On Tuesday at The Walt Disney Company Upfront in New York City, it was announced that Pat McAfee is taking his digital show to ESPN. The reported eight-figure deal is unique in scope, as his show will air live on linear television and stream on ESPN’s YouTube channel simultaneously.
Prior to the conclusion of “Up to Something Season” being divulged, McAfee made sure to thank the fans of the show for believing him, and he is excited for the next chapter of the show. Yet there is also a deluge of people who believe McAfee and his show are “selling out” in going to ESPN, despite stating that the only change the show is making aside from operating in a block format is limiting its explicit language.
“I would also like a little bit of faith,” McAfee said on his show Wednesday. “Look at everything that I’ve been a part of – pretty much like everything. [It is a] little bit different, probably, than what other people have been a part of. No offense to anybody else, but the way my conversations normally go with people [are] a little bit different than how they normally go. The conversation with the powers that be at ESPN right now and at Disney all had the same exact line up.”
ESPN is home to a broad catalog of enticing content produced by a variety of studio and shoulder programming, including Get Up, First Take, College GameDay and Around the Horn among others. McAfee’s show has an unconventional approach in that it is more conversational and less formal in its structure, apropos to younger demographics predicated on instant gratification and evident dynamism. With McAfee’s show presumably slated to start the afternoons on ESPN – potential changes to the morning lineup notwithstanding – he hopes to alter the sports media ecosystem for years to come.
“Sports media has really been like one particular thing for a very long time,” McAfee said. “I know there’s people that do different things other than debate, but the debate era certainly became a thing in sports media and debates naturally lead to division and nitpicking and tearing people down…They start trying to mimic that and that’s become sports media pretty much.”
Rather than promulgating contentiousness, McAfee and his show want sports to act as a unifying force rather than an additional means of division. The host acknowledged that his program has people across the broad political spectrum.
“I think we have a real opportunity here to change sports media as a whole,” McAfee said. “Just like Stephen A. and Skip had success and everybody wanted to replicate it, if we’re able to get in there and showcase that, ‘Hey, you’re able to cover sports in a celebratory fashion; in a way that you’re happy for people as opposed to trying to prove why people shouldn’t be in the position that they’re in.’ I think there’s a chance that that could maybe ooze to other decisions that are being made.”

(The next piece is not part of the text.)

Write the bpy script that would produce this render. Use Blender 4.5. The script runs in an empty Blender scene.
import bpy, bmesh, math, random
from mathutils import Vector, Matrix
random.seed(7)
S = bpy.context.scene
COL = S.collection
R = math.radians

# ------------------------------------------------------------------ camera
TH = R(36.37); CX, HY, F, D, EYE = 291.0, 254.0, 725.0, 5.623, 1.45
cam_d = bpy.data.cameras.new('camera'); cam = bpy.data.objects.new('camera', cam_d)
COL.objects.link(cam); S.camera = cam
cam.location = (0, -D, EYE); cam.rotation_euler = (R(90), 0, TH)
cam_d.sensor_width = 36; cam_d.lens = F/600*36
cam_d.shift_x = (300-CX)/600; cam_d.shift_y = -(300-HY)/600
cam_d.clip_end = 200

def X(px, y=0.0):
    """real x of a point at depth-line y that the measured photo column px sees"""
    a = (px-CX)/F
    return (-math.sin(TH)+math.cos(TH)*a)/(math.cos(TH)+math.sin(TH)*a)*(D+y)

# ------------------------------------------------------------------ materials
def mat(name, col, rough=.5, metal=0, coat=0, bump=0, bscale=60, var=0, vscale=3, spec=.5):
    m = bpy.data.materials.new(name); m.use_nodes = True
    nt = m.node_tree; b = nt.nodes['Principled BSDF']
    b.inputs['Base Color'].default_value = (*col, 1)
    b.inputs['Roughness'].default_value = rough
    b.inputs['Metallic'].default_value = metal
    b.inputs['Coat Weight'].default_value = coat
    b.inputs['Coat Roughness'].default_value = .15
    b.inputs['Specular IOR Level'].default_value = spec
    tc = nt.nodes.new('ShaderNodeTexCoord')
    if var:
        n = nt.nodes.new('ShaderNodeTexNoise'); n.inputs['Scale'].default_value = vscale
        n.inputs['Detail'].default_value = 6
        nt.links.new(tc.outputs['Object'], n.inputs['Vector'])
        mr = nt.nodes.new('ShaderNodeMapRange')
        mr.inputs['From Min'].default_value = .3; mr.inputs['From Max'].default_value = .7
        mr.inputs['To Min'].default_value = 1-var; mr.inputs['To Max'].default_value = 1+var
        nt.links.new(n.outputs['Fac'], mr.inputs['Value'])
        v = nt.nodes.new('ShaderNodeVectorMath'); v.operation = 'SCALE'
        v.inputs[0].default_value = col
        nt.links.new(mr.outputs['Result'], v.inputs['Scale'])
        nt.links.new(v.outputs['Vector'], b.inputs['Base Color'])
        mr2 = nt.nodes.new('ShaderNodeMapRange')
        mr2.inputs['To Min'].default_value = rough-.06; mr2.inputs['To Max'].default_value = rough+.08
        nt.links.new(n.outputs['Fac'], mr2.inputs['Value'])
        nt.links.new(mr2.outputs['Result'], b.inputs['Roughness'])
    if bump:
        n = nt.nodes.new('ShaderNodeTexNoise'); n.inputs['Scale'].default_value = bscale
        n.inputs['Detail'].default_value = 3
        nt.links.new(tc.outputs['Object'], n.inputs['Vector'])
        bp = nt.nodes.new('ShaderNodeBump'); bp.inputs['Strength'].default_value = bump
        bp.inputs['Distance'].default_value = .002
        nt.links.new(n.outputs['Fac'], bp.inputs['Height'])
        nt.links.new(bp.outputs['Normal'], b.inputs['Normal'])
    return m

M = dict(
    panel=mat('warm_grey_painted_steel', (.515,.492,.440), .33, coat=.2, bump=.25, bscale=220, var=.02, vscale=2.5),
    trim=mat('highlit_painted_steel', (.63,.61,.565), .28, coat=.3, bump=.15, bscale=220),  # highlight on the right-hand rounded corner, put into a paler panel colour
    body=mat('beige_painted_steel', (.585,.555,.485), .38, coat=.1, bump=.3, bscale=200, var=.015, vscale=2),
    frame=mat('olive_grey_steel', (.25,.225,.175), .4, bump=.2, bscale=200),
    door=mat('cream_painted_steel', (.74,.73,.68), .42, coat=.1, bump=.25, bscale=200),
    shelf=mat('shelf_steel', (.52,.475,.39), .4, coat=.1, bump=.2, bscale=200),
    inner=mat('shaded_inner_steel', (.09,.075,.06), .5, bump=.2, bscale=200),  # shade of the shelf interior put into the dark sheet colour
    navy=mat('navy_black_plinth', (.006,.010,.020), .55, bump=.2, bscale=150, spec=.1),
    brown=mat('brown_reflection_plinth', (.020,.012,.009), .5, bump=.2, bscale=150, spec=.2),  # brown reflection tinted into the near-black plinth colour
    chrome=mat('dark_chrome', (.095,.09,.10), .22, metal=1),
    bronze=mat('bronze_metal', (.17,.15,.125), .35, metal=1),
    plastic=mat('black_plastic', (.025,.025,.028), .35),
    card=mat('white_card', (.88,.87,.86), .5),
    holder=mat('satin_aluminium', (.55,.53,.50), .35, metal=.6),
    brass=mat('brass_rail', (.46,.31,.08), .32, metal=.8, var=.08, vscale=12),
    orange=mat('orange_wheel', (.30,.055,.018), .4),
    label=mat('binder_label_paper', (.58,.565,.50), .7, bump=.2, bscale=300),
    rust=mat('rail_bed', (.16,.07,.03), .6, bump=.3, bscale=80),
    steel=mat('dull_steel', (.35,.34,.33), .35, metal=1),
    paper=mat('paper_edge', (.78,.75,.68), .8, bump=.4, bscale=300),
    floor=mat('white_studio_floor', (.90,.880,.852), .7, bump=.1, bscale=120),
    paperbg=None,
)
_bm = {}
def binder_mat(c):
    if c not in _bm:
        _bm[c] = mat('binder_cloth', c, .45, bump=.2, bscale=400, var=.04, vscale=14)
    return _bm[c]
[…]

With the move to ESPN, McAfee is cognizant that the company will receive acclaim and pushback from its viewers, and is appreciative of them putting up with it. Even though the transition will have somewhat of an adjustment period for everyone involved, McAfee and his cast know they will be able to present an informative and innovative multiplatform show for everyone in the United States and abroad.
“Please have faith that we will be able to produce a show that is entertaining and still is so in our spirit,” McAfee implored, “because that is literally what the entire conversation was.”